China / Society

Chinese flock to Europe, US for holiday

By Wang Wen (China Daily) Updated: 2012-12-21 00:18

Increasing numbers of Chinese tourists are choosing to travel abroad for Christmas, leading to a boom in business for travel agencies, despite the Christian festival not being a public holiday in China.

All outbound group trips organized by China International Travel Service Ltd, or CITS, sold out a month before Christmas Day, the tourism agency said.

Chinese flock to Europe, US for holiday 

A giant Christmas tree stands in the middle of the Galeries Lafayette department store in Paris ahead of the holiday season in the French capital December 13, 2012. [Photo/Agencies]

Shopping in Europe and the United States is becoming increasingly popular among Chinese tourists, especially because many stores offer discounts ahead of Christmas Day.

"The number of our customers joining groups to go shopping in Europe and the US increased by 20 percent this Christmas compared with 2011," said Li Meng, deputy director of the outbound department of CITS.

Western countries are beginning to rival Hong Kong and Macao, which are still the top destinations for Chinese mainland residents to go shopping, he said.

According to the British tourism authority, the number of Chinese visitors to the United Kingdom reached a record 150,000 in 2011. The visitors also spent a record 240 million pounds ($390 million).

With more foreign airlines operating flights between China and Western countries, ticket prices are dropping, Li said.

With the lower exchange rate and relaxed visa restrictions, white-collar Chinese workers are increasingly opting to visit Western countries over Christmas.

Luxury brands based in Europe and fashion brands in the US are a lure for Chinese consumers.

"Chinese consumers can buy luxury items in the brands' home country at a lower price than in Hong Kong or Macao," Li said.

Because the shops in Western countries will close for Christmas Day, the shopping groups usually depart one week before Christmas, he added.

After Christmas Day, Western stores offer even greater discounts than the day before, Li said, so the tourist groups stay for several days.

Airlines also enjoy good business on their international routes over this period.

"We do not have any air tickets left from China to Paris one week before Christmas Day," said Zhou Yinghui, Air France's public relations manager in China.

More Chinese people are visiting Europe over Christmas, although foreigners, who are going back to Europe for the holiday, are still the airline's main customers, Zhou said.

Islands in Southeast Asia are also a major destination for Chinese tourists.

Hong Qian, a female office worker in Beijing, is planning to take a Christmas holiday to Malaysia with her boyfriend.

Hong and her boyfriend have to use their annual leave for the trip.

"I want to enjoy the sunshine and beaches there, rather than the white Christmas in Beijing," she said.

They are scheduled to depart on Saturday, after the peak dates of departure have passed, Hong said.
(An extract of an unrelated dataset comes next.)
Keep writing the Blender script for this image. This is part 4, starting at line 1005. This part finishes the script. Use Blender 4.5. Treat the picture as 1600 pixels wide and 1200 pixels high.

Chinese tourists are increasingly choosing to spend their holidays on the warmer islands this Christmas, a departure from the usual practice of large tourist groups visiting several countries, said Niu Yue, an officer from the marketing department of online travel agency International Ltd.

"Our packages to the Maldives, Sabah, Koh Samui and other islands were sold out as soon as they were launched," he said.

According to CITS, the number of travelers visiting islands in Southeast Asia increased 50 percent this Christmas from last year.